Superintendent J. Michael Brandt has proposed slashing spending by $31.4 million, or nearly 10 percent, to balance the district's budget in the coming school year.

The proposed cuts would affect all aspects of the 50,000-student district and curtail some of the district's school-reform initiatives, Mr. Brandt said last week.

But, Mr. Brandt added, the district has no choice--its costs are rising, it lacks new sources of revenue, and it has been downsizing and cutting back for several years.

The school system's leaders "have run out of cuts that will not damage children's education and derail reform," district and teachers' union officials said in a joint letter asking the state education department for help.

"Our problem is the way the schools are funded in Ohio," said Lynn Marmer, a member of the school board who blamed inequities in the state's school-finance formula and tax laws for the district's financial problems.

The board expects to vote on the proposed budget reductions next month.

If Cincinnati voters reject a property-tax levy being put before them in November, the district will need to immediately trim an additional $10 million in spending, Mr. Brandt has said.
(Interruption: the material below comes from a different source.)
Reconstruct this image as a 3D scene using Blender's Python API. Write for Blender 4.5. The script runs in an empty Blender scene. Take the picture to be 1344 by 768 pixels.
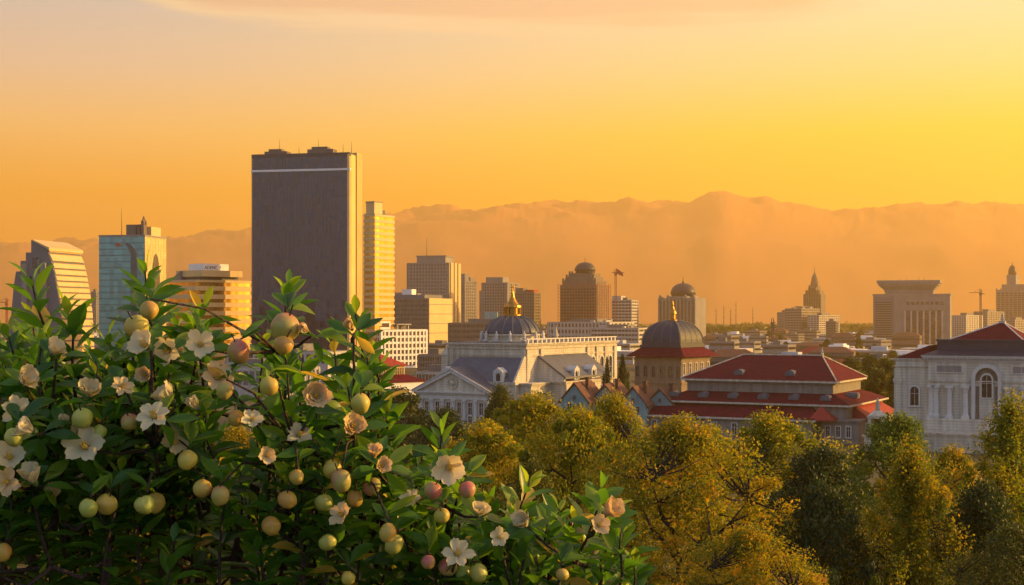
import bpy, bmesh, math, random
import numpy as np
from mathutils import Vector, Matrix, noise

R = math.radians
S = bpy.context.scene
COL = S.collection
random.seed(4)

# ------------------------------------------------------------------ camera, sky, sun, exposure
F, CX, HY, H = 1866.67, 672.0, 415.0, 32.0        # focal length in photo pixels, optical axis, horizon line, eye height
cam = bpy.data.cameras.new("camera")
camo = bpy.data.objects.new("camera", cam)
COL.objects.link(camo)
cam.lens, cam.sensor_width = 50, 36
cam.shift_y = 31 / 1344
cam.clip_start, cam.clip_end = 0.05, 60000
camo.location = (0, 0, H)
camo.rotation_euler = (R(90), 0, 0)
S.camera = camo

SUN_AZ, SUN_EL = R(80), R(13)                     # azimuth from +Y towards +X
SUND = Vector((math.cos(SUN_EL) * math.sin(SUN_AZ), math.cos(SUN_EL) * math.cos(SUN_AZ), math.sin(SUN_EL)))

def lin(r, g, b):
    f = lambda c: ((c / 255 + 0.055) / 1.055) ** 2.4 if c > 10 else c / 255 / 12.92
    return (f(r), f(g), f(b), 1)

world = bpy.data.worlds.new("World")
S.world = world
world.use_nodes = True
wn, wl = world.node_tree.nodes, world.node_tree.links
wn.clear()
def N(t, **k):
    n = wn.new(t)
    for a, b in k.items():
        setattr(n, a, b)
    return n
def math_(op, a, b=None, c=None, clamp=False):
    n = N('ShaderNodeMath', operation=op, use_clamp=clamp)
    for i, v in enumerate((a, b, c)):
        if v is None: continue
        if isinstance(v, (int, float)): n.inputs[i].default_value = v
        else: wl.new(v, n.inputs[i])
    return n.outputs[0]
def smooth(v, a, b):
    n = N('ShaderNodeMapRange', interpolation_type='SMOOTHSTEP')
    wl.new(v, n.inputs[0]); n.inputs[1].default_value = a; n.inputs[2].default_value = b
    return n.outputs[0]
def ramp(v, stops):
    n = N('ShaderNodeValToRGB')
    e = n.color_ramp.elements
    while len(e) < len(stops): e.new(0.5)
    for i, (p, c) in enumerate(stops):
        e[i].position = p; e[i].color = c
    wl.new(v, n.inputs[0])
    return n.outputs[0]
def mix(f, a, b, bt='MIX'):
    n = N('ShaderNodeMix', data_type='RGBA', blend_type=bt)
    for i, v in ((0, f), (6, a), (7, b)):
        if isinstance(v, (int, float)): n.inputs[i].default_value = v
        elif isinstance(v, tuple): n.inputs[i].default_value = v
        else: wl.new(v, n.inputs[i])
    return n.outputs[2]
tc = N('ShaderNodeTexCoord')
sep = N('ShaderNodeSeparateXYZ')
wl.new(tc.outputs['Generated'], sep.inputs[0])
dx, dy, dz = sep.outputs
el = math_('MULTIPLY', dz, 1 / 0.6, clamp=True)
K = 0.6
SKYL = [(0.00, lin(245, 130, 50)), (0.056 / K, lin(250, 146, 20)), (0.083 / K, lin(252, 166, 12)), (0.126 / K, lin(248, 206, 146)),
        (0.169 / K, lin(214, 206, 200)), (0.215 / K, lin(174, 196, 214)), (0.36 / K, lin(180, 175, 175)), (0.95, lin(120, 135, 165))]
SKYR = [(0.00, lin(250, 150, 10)), (0.056 / K, lin(255, 190, 2)), (0.083 / K, lin(255, 208, 0)), (0.126 / K, lin(255, 232, 75)),
        (0.169 / K, lin(250, 238, 172)), (0.215 / K, lin(244, 240, 212)), (0.36 / K, lin(215, 200, 175)), (0.95, lin(130, 140, 165))]
grad = mix(smooth(dx, -0.36, 0.27), ramp(el, SKYL), ramp(el, SKYR))
back = ramp(el, [(0.0, lin(162, 176, 200)), (0.3, lin(158, 182, 216)), (1.0, lin(130, 160, 205))])
grad = mix(smooth(dy, 0.35, -0.45), grad, back)
# cloud streak high in the sky ahead
mp = N('ShaderNodeMapping'); mp.inputs['Scale'].default_value = (3.2, 3.2, 48.0)
wl.new(tc.outputs['Generated'], mp.inputs[0])
nz = N('ShaderNodeTexNoise'); nz.inputs['Scale'].default_value = 1.0; nz.inputs['Detail'].default_value = 7; nz.inputs['Roughness'].default_value = 0.55
wl.new(mp.outputs[0], nz.inputs[0])
edge = math_('ADD', dz, math_('MULTIPLY', math_('SUBTRACT', nz.outputs[0], 0.5), 0.042))
lat = math_('MULTIPLY', smooth(dx, -0.33, -0.18), smooth(dx, 0.36, 0.16))
edge = math_('SUBTRACT', edge, math_('MULTIPLY', math_('SUBTRACT', 1.0, lat), 0.03))
body = smooth(edge, 0.1935, 0.2030)
rim = math_('MULTIPLY', body, smooth(edge, 0.209, 0.198))
front = smooth(dy, 0.2, 0.6)
grad = mix(math_('MULTIPLY', math_('MULTIPLY', body, front), 0.7), grad, lin(238, 192, 165))
grad = mix(math_('MULTIPLY', math_('MULTIPLY', rim, front), 0.75), grad, lin(255, 246, 210))
# glow round the low sun, outside the frame to the right
vm = N('ShaderNodeVectorMath', operation='DOT_PRODUCT')
wl.new(tc.outputs['Generated'], vm.inputs[0]); vm.inputs[1].default_value = SUND
glow = math_('POWER', math_('MAXIMUM', vm.outputs['Value'], 0.0), 7.0)
grad = mix(math_('MULTIPLY', glow, 1.0), grad, (2.2, 1.15, 0.25, 1), 'ADD')
sky = N('ShaderNodeTexSky', sky_type='NISHITA')
sky.sun_disc = False
sky.sun_elevation, sky.sun_rotation = SUN_EL, SUN_AZ
sky.air_density, sky.dust_density, sky.ozone_density = 1.0, 4.0, 1.0
bg1 = N('ShaderNodeBackground'); bg1.inputs[1].default_value = 0.05
dusty = math_('MULTIPLY', smooth(dy, -0.35, 0.45), smooth(dz, 0.75, 0.12))      # dust low over the plain ahead filters the blue out of the sky
wl.new(mix(dusty, sky.outputs[0], mix(1.0, sky.outputs[0], (0.95, 0.50, 0.07, 1), 'MULTIPLY')), bg1.inputs[0])
bg2 = N('ShaderNodeBackground'); bg2.inputs[1].default_value = 0.49
wl.new(grad, bg2.inputs[0])
ad = N('ShaderNodeAddShader')
wl.new(bg1.outputs[0], ad.inputs[0]); wl.new(bg2.outputs[0], ad.inputs[1])
wo = N('ShaderNodeOutputWorld')
wl.new(ad.outputs[0], wo.inputs[0])

sl = bpy.data.lights.new("sun", 'SUN')
sl.energy, sl.angle, sl.color = 5.0, R(0.6), (1.0, 0.58, 0.15)
so = bpy.data.objects.new("sun", sl)
so.rotation_euler = (-SUND).to_track_quat('-Z', 'Y').to_euler()
so.location = (200, 0, 300)
COL.objects.link(so)

vs = S.view_settings
vs.view_transform, vs.look, vs.gamma, vs.exposure = 'Standard', 'None', 1.0, 0.85
vs.use_curve_mapping = False
cy = S.cycles
cy.max_bounces, cy.diffuse_bounces, cy.glossy_bounces, cy.transmission_bounces = 5, 3, 2, 3
cy.volume_bounces = 1
cy.use_denoising = True
cy.sample_clamp_indirect = 4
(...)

"It doesn't make any sense," he said. "You do the responsible things, and, because of the way the state funding workings, you still find yourself in a financial crisis."

Risky Divestments

The superintendent's budget-reduction plan, developed with the Cincinnati Federation of Teachers, calls for the elimination of 400 positions, including 130 teachers, about 120 instructional assistants, nearly 50 counselors, and 40 central-office administrators.
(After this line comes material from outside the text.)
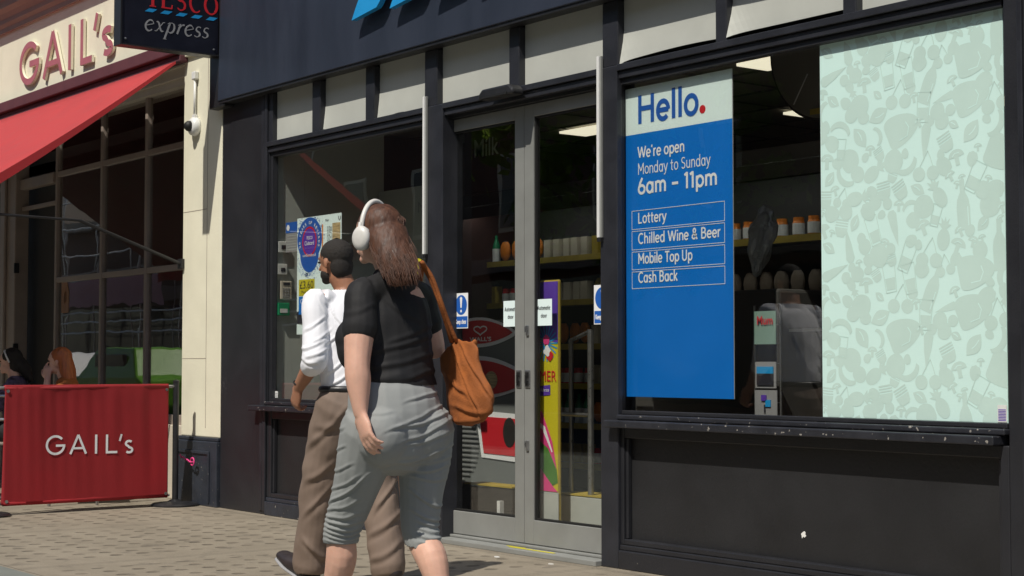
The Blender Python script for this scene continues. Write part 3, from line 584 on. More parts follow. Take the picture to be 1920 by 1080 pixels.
text('£4', 'lettering', 'darkp', op, FAC, O, -10.1240, -10.0840, 1.722, 1.75)
obj('price_block', boxes((-10.2140, -9.9940, .0605, .0615, 1.586, 1.702)), 'yellow', op)
text('£3.60', 'lettering', 'darkp', op, FAC, O, -10.1990, -10.0090, 1.635, 1.69, .002, .005)
text('Meal Deal', 'lettering', 'darkp', op, FAC, O, -10.1790, -10.0290, 1.602, 1.622, .002)
obj('card_block', boxes((-10.2140, -9.9940, .0605, .0615, 1.452, 1.58)), 'blue', op)
text('Clubcard', 'lettering', 'print_w', op, FAC, O, -10.1890, -10.0090, 1.53, 1.562, .002, .01)
text('Price', 'lettering', 'print_w', op, FAC, O, -10.1490, -10.0390, 1.485, 1.513, .002, .01)
nt_ = thing('window_notice', 'small notice with a dark blue heading left of the white offer poster', 'notice', (-10.29, .065, 1.83))
obj('sheet', boxes((-10.415, -10.245, .066, .067, 1.91, 2.127)), 'greyp', nt_)
obj('heading', boxes((-10.415, -10.245, .0645, .0655, 2.05, 2.127)), 'bluetext', nt_)
bm = bmesh.new(); poly(bm, circ(-10.38, 2.088, .022), FAC, (0, .0635, 0), 0, 0); obj('badge', bm, 'print_w', nt_)
obj('print_lines', boxes(*[(-10.40, -10.26, .0645, .0655, 1.925+i*.02, 1.930+i*.02) for i in range(6)]), 'intwall', nt_)
# devices on the side wall (they face +x, toward the camera)
XW = -10.552
def dev(name, label, cat, y0, y1, z0, z1, m, extra, d=.028):
    t = thing(name, label, cat, (XW, (y0+y1)/2, z0), group='controls on the side wall' if cat == 'thermostat' else None)
    obj('case', boxes((XW, XW+d, y0, y1, z0, z1)), m, t, .004)
    for nm, mm, b in extra: obj(nm, boxes((XW+d, XW+d+.003, y0+b[0], y0+b[1], z0+b[2], z0+b[3])), mm, t)
dev('thermostat', 'upper of two white thermostats on the grey side wall in the left window', 'thermostat', .066, .142, 1.918, 2.0, 'white', [('screen', 'darkp', (.025, .06, .025, .055))])
dev('thermostat', 'lower white thermostat on the grey side wall above the keypad', 'thermostat', .062, .142, 1.755, 1.834, 'white', [('screen', 'darkp', (.025, .06, .022, .05))])
dev('alarm_keypad', 'beige alarm keypad with buttons on the grey side wall', 'keypad', .088, .180, 1.573, 1.709, 'cream2', [('screen', 'darkp', (.02, .075, .105, .125))]+[('button', 'greyp', (.016+.021*i, .030+.021*i, .015+.019*j, .027+.019*j)) for i in range(3) for j in range(4)])
dev('emergency_release_box', 'green emergency door release box below the keypad', 'release box', .062, .157, 1.454, 1.547, 'green', [('label_plate', 'white', (.015, .075, .02, .05))], .04)
# ------------------------------------------------------------------ door stickers
def keepclear(x, label):
    t = thing('door_notice', label, 'notice', (x, .09, 1.41), group='keep clear notices on the doors'); o = (x, .0925, 1.32)
    poly_b = bmesh.new(); poly(poly_b, [(-.072, 0), (.072, 0), (.072, .22), (-.072, .22)], FAC, o, -.0005, 0); obj('sheet', poly_b, 'print_w', t)
    b = bmesh.new(); poly(b, circ(0, .146, .061, .062, 30), FAC, o, .0008, .0008); poly(b, [(-.067, .006), (.067, .006), (.067, .075), (-.067, .075)], FAC, o, .0008, .0008); obj('blue_print', b, 'bluetext', t)
    b = bmesh.new(); poly(b, [(-.006, .128), (.006, .128), (.013, .19), (0, .198), (-.013, .19)], FAC, o, .0015, .0015); poly(b, circ(0, .108, .009, .009, 12), FAC, o, .0015, .0015); obj('exclamation_mark', b, 'print_w', t)
    sans('Keep clear', 'print_w', t, FAC, o, -.056, .056, .028, .027, .16, .0018)
keepclear(-8.252, 'blue and white keep clear notice on the left sliding door')
keepclear(-6.90, 'blue and white keep clear notice on the right sliding door beside the post')
def autod(x, label):
    t = thing('door_sticker', label, 'sticker', (x, .09, 1.37), group='automatic door stickers'); o = (x, .0925, 1.322)
    b = bmesh.new(); poly(b, [(-.073, 0), (.073, 0), (.073, .155), (-.073, .155)], FAC, o, -.0005, 0); obj('sheet', b, 'hello', t)
    sans('Automatic', 'darkp', t, FAC, o, -.06, .06, .093, .023, .13); sans('door', 'darkp', t, FAC, o, -.028, .028, .048, .022, .13)
autod(-7.742, 'white automatic door sticker on the left leaf'); autod(-7.422, 'white automatic door sticker on the right leaf')
# ------------------------------------------------------------------ projecting sign (faces along the street)
def stroke3(name, m, parent, strokes, org, sx, sz, depth=.003, ax=SID):
    bm = bmesh.new()
    for k, (pts, wd) in enumerate(strokes):
        stroke(bm, [(p[0]*sx, p[1]*sz) for p in pts], wd if isinstance(wd, (int, float)) else list(wd), ax, org, 0, depth+.0004*k)
    return obj(name, bm, m, parent)
ps = thing('projecting_sign', 'dark navy hanging box sign with red and grey lettering sticking out over the pilaster', 'sign', (-11.2, -.45, 3.46))
obj('sign_box', boxes((-11.30, -11.20, -.885, -.09, 3.462, 4.12)), 'signnavy', ps, .004)
obj('sign_edge', boxes((-11.31, -11.192, -.893, -.88, 3.452, 4.13), (-11.31, -11.192, -.88, -.09, 3.452, 3.463)), 'black', ps)
for y, z in ((-.85, 3.50), (-.13, 3.50), (-.85, 4.08), (-.13, 4.08)):
    bm = bmesh.new(); lathe(bm, [(.0, .0), (.009, .0), (.007, .008), (0, .01)], 12, Matrix.Translation((-11.2, y, z)) @ Matrix.Rotation(PI/2, 4, 'Y')); obj('screw', bm, 'steel', ps)
for k in range(5):
    bm = bmesh.new(); y = -.70+k*.125; poly(bm, [(y, 3.722), (y+.065, 3.722), (y+.10, 3.748), (y+.035, 3.748)], SID, (-11.2, 0, 0), 0, .002); obj('blue_dash', bm, 'dash', ps)
# heavy serif capitals, drawn with a broad pen
cap = {
 'T': [([(0, 1), (.8, 1)], .10), ([(.4, 1), (.4, 0)], .17), ([(.2, .02), (.6, .02)], .06), ([(.03, 1), (.03, .8)], .06), ([(.77, 1), (.77, .8)], .06)],
 'E': [([(.12, 1), (.12, 0)], .17), ([(0, .97), (.66, .97)], .07), ([(.1, .52), (.52, .52)], .06), ([(0, .03), (.7, .03)], .08), ([(.66, 0), (.70, .22)], .06), ([(.64, 1), (.64, .82)], .06)],
 'S': [(arc(.33, .74, .24, .24, 35, 250)+arc(.33, .27, .27, .25, 80, -145), [.06]+[.08]*8+[.13]*14+[.08]*6+[.06]), ],
 'C': [(arc(.45, .5, .38, .48, 48, 312, 20), [.05]+[.07]*4+[.15]*11+[.08]*4+[.05]), ([(.70, .95), (.70, .72)], .05)],
 'O': [(arc(.47, .5, .40, .47, 0, 360, 28), [.15]*3+[.10]*8+[.15]*8+[.10]*6+[.15]*4), ]}
H = .145
for ch, y in zip('TESCO', (-.685, -.565, -.448, -.338, -.215)):
    st_ = [([(p[0]*.125, p[1]*H) for p in pts], ([q*.13 for q in wd] if isinstance(wd, list) else wd*.13)) for pts, wd in cap[ch]]
    bm = bmesh.new()
    for k, (pts, wd) in enumerate(st_): stroke(bm, pts, wd, SID, (-11.2, y, 3.765), 0, .002+.0003*k)
    obj('red_letter', bm, 'redp', ps)
it = {
 'e': [(arc(.30, .42, .27, .30, 10, 100, 6)+arc(.30, .34, .27, .36, 100, 320, 12)[1:], [.05]*4+[.10]*6+[.12]*6+[.07]*3), ([(.08, .34), (.52, .48)], .05)],
 'x': [(qbez((.02, .66), (.16, .74), (.3, .35), 6)+qbez((.3, .35), (.42, -.04), (.6, .08), 6)[1:], [.05, .08]+[.12]*9+[.08, .05]), ([(.0, .04), (.12, .03), (.5, .66), (.62, .66)], .05)],
 'p': [([(.24, .7), (.02, -.42)], .12), ([(-.08, -.44), (.16, -.44)], .04), ([(.08, .60), (.24, .70)], .05), (arc(.34, .36, .25, .34, 110, -150, 12), [.05]*3+[.11]*7+[.06]*3)],
 'r': [([(.22, .7), (.08, 0)], .12), ([(.06, .6), (.22, .7)], .05), (qbez((.17, .35), (.3, .72), (.5, .66), 7), [.05]*5+[.11]*3)],
 's': [(arc(.30, .52, .17, .17, 40, 230, 8)+arc(.24, .17, .2, .18, 60, -150, 8), [.06]*3+[.07]*4+[.12]*6+[.06]*5)]}
yy = -.70
for ch, adv in zip('express', (.082, .085, .088, .068, .075, .066, .066)):
    bm = bmesh.new()
    for k, (pts, wd) in enumerate(it[ch]):
        stroke(bm, [((p[0]+p[1]*.16)*.115, p[1]*.112) for p in pts], ([q*.115 for q in wd] if isinstance(wd, list) else wd*.115), SID, (-11.2, yy, 3.582), 0, .002+.0003*k)
    obj('grey_letter', bm, 'greyp', ps); yy += adv
obj('bracket', boxes((-11.28, -11.22, -.09, .0, 3.9, 3.96), (-11.28, -11.22, -.09, 0, 3.55, 3.61)), 'black', ps)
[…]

Under the plan, both middle and high schools have no librarians. Middle schools have no counselors, and high schools have only one, whose focus is college and career guidance.

The district would have a total budget of $298 million.

Mr. Brandt also has proposed reducing funding for the district's acclaimed teacher training and peer-review programs, as well as for its special school-based programs built on various national reform models.

"All of the investments we have made in reform are at risk," Thomas J. Mooney, the president of the C.F.T., said.

At public hearings on the proposed reductions this month, parents appeared especially upset by Mr. Brandt's proposal to reduce, by a third, funding for magnet schools.

The programs have been credited with bringing many middle-class children back into the district, and some parents have threatened to pull their children out of the public schools if their magnet programs deteriorate.

Fighting City Hall

Cincinnati district officials maintained last week that the school system cannot be blamed for its financial problems.

The district has balanced its previous two budgets, cut its central-office administration by 70 percent, and reduced spending by nearly $33 million over the past three years, they said. And the district cannot cut wages without violating contracts and losing teachers, officials noted.

Ms. Marmer said that state officials were largely to blame for the district's budget problems.

"Schools are stuck in a funding mechanism that does not take inflation into account and does not allow for any growth," she said.

The district is also involved in a lawsuit challenging the state's school-funding mechanism as unconstitutional. A county court judge ruled in the district's favor last year, but the state has appealed the decision. (See Education Week, 7/13/94.)